Juliana Paes, por sua vez, é velha conhecida da autora – com quem trabalhou em O Clone (2001-02), América (2005) e Caminho das Índias (2009). Também em grande momento depois de brilhar em Meu Pedacinho de Chão (2014), Totalmente Demais (2015-16) e Dois Irmãos (2017), Juliana ganhou o melhor papel de sua carreira até aqui. A impulsiva Bibi, que se tornou criminosa, dominou a novela nos últimos meses, despertando a raiva do público por seu comportamento criminoso e sua letargia, deixando-se iludir por um sujeito que não está nem aí para ela.
Merece elogios também a parceria de Juliana com Elizângela, que finalmente foi valorizada como merecia após anos fazendo personagens sem muita importância.
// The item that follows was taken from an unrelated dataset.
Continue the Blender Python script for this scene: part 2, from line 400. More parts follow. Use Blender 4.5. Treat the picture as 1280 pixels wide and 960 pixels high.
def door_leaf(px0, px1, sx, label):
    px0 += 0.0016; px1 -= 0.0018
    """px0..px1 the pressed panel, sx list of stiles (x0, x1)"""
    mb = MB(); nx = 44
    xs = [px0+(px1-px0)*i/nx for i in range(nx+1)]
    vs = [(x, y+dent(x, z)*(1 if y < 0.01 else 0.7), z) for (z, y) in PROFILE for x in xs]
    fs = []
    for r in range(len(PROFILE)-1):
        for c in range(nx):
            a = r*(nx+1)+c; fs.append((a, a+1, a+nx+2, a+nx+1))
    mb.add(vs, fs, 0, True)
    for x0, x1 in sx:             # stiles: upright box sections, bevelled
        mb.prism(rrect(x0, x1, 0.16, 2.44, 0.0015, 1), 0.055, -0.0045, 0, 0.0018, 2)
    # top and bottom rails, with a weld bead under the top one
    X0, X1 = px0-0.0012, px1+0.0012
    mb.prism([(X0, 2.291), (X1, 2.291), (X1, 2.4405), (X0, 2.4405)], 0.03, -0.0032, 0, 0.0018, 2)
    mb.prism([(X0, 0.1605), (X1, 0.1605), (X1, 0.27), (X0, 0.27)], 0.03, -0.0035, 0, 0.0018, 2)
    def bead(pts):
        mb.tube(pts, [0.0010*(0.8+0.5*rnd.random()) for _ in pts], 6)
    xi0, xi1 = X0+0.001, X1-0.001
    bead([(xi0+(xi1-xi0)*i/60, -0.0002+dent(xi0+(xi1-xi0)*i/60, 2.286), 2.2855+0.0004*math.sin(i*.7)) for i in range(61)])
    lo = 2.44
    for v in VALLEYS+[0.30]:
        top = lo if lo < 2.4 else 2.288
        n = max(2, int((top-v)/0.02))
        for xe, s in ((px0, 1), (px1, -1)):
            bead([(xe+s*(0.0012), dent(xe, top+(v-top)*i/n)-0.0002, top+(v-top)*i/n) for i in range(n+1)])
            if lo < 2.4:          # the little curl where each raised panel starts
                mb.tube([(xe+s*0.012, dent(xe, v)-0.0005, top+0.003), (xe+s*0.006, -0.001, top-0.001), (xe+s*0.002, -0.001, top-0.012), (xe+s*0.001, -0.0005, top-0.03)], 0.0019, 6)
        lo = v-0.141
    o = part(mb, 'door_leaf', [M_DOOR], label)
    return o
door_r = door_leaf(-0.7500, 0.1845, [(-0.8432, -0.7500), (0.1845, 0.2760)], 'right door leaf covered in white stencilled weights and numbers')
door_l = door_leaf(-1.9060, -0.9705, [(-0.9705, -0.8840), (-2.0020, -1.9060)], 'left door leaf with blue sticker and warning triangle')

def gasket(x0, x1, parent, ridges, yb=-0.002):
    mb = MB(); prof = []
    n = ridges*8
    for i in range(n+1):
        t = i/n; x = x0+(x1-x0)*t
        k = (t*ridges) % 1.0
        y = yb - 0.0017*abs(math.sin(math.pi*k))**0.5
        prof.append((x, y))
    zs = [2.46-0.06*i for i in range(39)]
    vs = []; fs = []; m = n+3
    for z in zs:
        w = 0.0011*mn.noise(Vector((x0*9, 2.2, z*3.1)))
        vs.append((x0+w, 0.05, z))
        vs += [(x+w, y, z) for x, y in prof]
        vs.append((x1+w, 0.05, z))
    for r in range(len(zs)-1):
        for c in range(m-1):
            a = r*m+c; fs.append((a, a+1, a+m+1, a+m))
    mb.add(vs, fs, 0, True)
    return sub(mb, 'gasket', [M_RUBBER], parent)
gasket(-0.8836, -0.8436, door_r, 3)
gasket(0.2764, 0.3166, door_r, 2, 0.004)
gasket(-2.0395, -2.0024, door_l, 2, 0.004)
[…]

Aurora, mãe de Bibi, funciona como porta-voz do público, sempre tentando fazer a filha voltar à consciência e deixar a vida ilícita, quase sempre sem sucesso.
Ainda se destacam as dobradinhas com o talentoso João Bravo (que chama atenção pela naturalidade e protagonizou cenas comoventes) e Paolla Oliveira (nos fortes e explosivos embates entre Jeiza e Bibi), além da intensa química com Emílio Dantas – mesmo em um relacionamento abusivo – e Rodrigo Lombardi, repetindo a dupla de sucesso em Caminho das Índias.
A Força do Querer, a poucos dias de seu fim, foi uma novela feminina, repleta de boas personagens, com as mais diversas vivências. Após algumas protagonistas que não deram certo – como Sol (Deborah Secco em América, 2005) e Morena (Nanda Costa em Salve Jorge, 2012-13), Glória Perez acertou em cheio com um trio que dividiu opiniões e trouxe de volta o prazer de repercutir a história, algo que andava em falta.
A autora aprendeu com boa parte de seus erros e fez sua melhor novela em muito tempo. E o trio Ritinha, Jeiza e Bibi tem grande contribuição neste sucesso, graças à riqueza de seus perfis e à escolha acertada das atrizes que deram vida a estas mulheres.